Whether it is universal health care provided by the state or privatized health care paid for entirely by citizens, there is no objectively correct way to do health care.  It is a matter of needs and preferences.  Politicians and pundits often simplify the complexities of healthcare into bit-sized problems and solutions, but in practice, the policies regarding healthcare are immensely complicated.

Even before the recent CBO analysis, some Republicans claimed that specific provisions of the proposed bill did not live up to the requirements to repeal and replace.  Some felt that the bill was too federalized and others felt that it did not provide enough to cover citizens.  The specificities of the bill have driven a divide among many Republican legislators and pose an increased opportunity for the failure of the bill.

Now presented with the power to actually make a change, this fracture of opinions regarding the bill has led to an identity crisis regarding healthcare for the GOP.  It was easy for party officials to criticize Obamacare for the past eight years, while they were in the minority. Now the Republicans are the ones writing policy and changing several years of existing law.

This is the first significant test for the party under the new administration and they are divided to the point of potential failure.
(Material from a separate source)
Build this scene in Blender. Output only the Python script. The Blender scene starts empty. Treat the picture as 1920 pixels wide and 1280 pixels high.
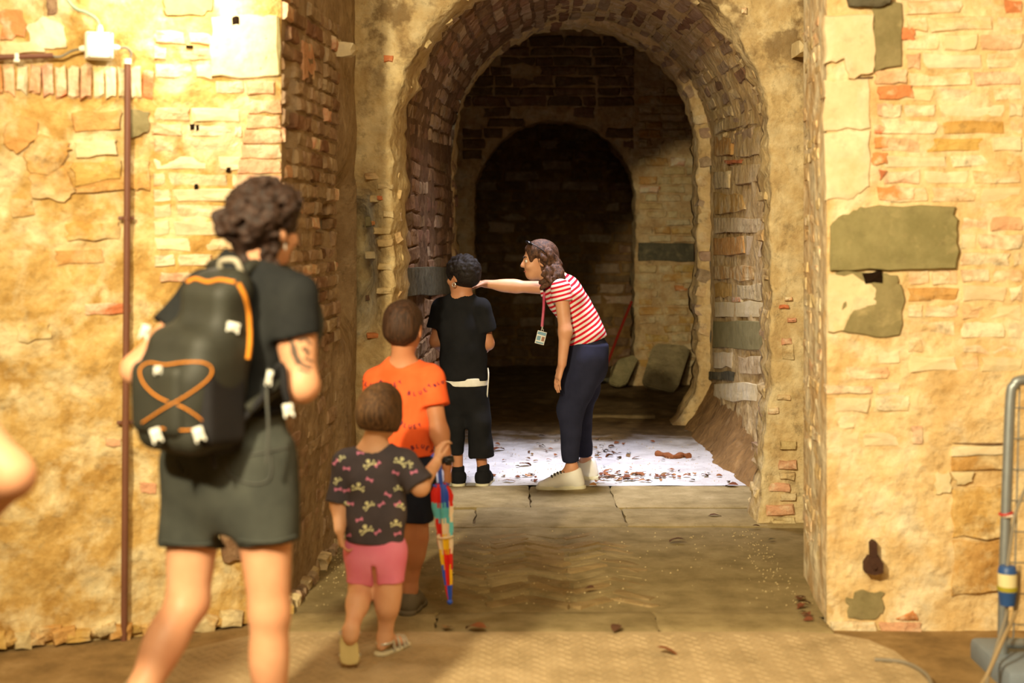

They can only afford so many Republican defectors and public criticism of the bill could cause many representatives to reconsider their stance on healthcare.

Although they were critical of many characteristics of Obamacare, such as the individual mandate or the limits on how much insurance companies can charge, the currently proposed bill keeps many aspects of the old bill and only slightly modifies others.  A party that has spent the past administration critiquing the bill and claiming to want great change now finds itself in the difficult situation of determining what healthcare should look like in the United States.

Several have already come out publically against the bill, but one thing is for certain—after many years of criticizing the Democrats for their healthcare policy, the Republicans need to unite their party behind some version of the bill.  If the bill fails, it will be a significant sign of failure early on in an already unstable administration.